On s’est d’abord rencontré par l’intermédiaire d’un ami. Puis à force de se croiser à certains événements, en séances studio, de se soutenir, et de suivre nos univers respectifs, on a établi une réelle connexion. C’est important pour moi de bien connaître l’artiste avec lequel je collabore, je privilégie toujours le contact humain et le feeling. Honnêtement, tout s’est fait très simplement, et c’est lié au fait que c’est un très bon gars. On a réussi à faire un bon morceau, même si on a deux univers qui ne se ressemblent pas du tout.
"La force de 'INT8TION', c’est le sens, les prises de risque, l’histoire et surtout la polyvalence."
Deux univers qui ne se ressemblent pas, mais qui se complètent bien...
Exactement, on ne propose pas la même musique. Mais au moment de l’écriture du morceau, tout était très fluide, c’est une des rares fois où j’ai un si bon souvenir d’une séance studio. On a beaucoup rigolé.
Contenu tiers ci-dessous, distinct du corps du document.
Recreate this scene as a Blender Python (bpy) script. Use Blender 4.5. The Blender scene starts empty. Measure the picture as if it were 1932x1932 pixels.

En fait, on était potes avant d’envisager une collaboration ensemble, donc c’est forcément plus simple et honnête dans la relation. Ce qui est drôle c’est que tout a été filmé depuis mes débuts dans le rap, dont cette séance studio. Qui sait, on en sortira peut-être un documentaire Netflix ?! [Rires]
INT8TION est entièrement produit par Binks Beatz, une figure incontournable de la production du rap francophone. Ce n’est pas la première fois que vous travaillez ensemble, peut-on parler d’un combo gagnant ?
C’est très gratifiant en tant qu’artiste, on avait beaucoup collaboré, notamment sur le projet commun avec JMK$, dont un de ses titres avait été produit par Binks. Binks X 8Ruki, c’est clairement un combo gagnant car on rafraîchit chacun la musique de l’autre et, selon moi, ça donne de très bons morceaux ! Le reste, les gens le décideront...
Comment avez-vous imaginé ce premier album ?
En réalité, mon projet d’écriture avait commencé avant PoweredByRuki — un projet musical précédent — mais cette fois, je l’ai vraiment pensé comme un album. Parfois, il y a quand même certaines incohérences parce que, comme je l’ai commencé il y a un petit moment, ma vie a aussi changé. J’avais, par exemple, arrêté de fumer, et puis finalement j’ai repris, donc plusieurs thèmes se mélangent un peu. J’ai aussi exploré ma voix différemment, notamment dans mes toplines : j’avais l’habitude de les ajouter une fois le morceau terminé, et puis pour certains morceaux j’ai inversé le processus en commençant par les poser, pour ensuite construire le texte autour. En fait, le titre "Intuition" est très révélateur : je me suis fait confiance, j’ai pioché dans plusieurs registres et j’en ai fait un album qui me ressemble. Et le public aussi peut l’interpréter un peu comme une intuition. C’est vraiment propre à chacun.
Et quelle est sa force ?
La force de INT8TION, c’est le sens, les prises de risque, l’histoire et surtout la polyvalence. Même s’il n’y a pas de storytelling à proprement dit, il y a une histoire, des choses cachées…
Vous êtes sur le point d’entamer une tournée partout en France, comment appréhendez-vous la rencontre avec les personnes qui vous écoutent ?
C’est ma première tournée mais je partage beaucoup avec mon public donc c’est un peu comme s’il me connaissait déjà. Je suis assez serein mais forcément aussi un peu excité. J’ai hâte de revoir les personnes qui m’écoutent et qu’on continue à passer de bons moments ensemble. Je ne suis pas vraiment stressé par la scène, au contraire ! Par contre, je sais qu’il va y avoir un rythme effréné, ça va être intense et avec très peu de repos.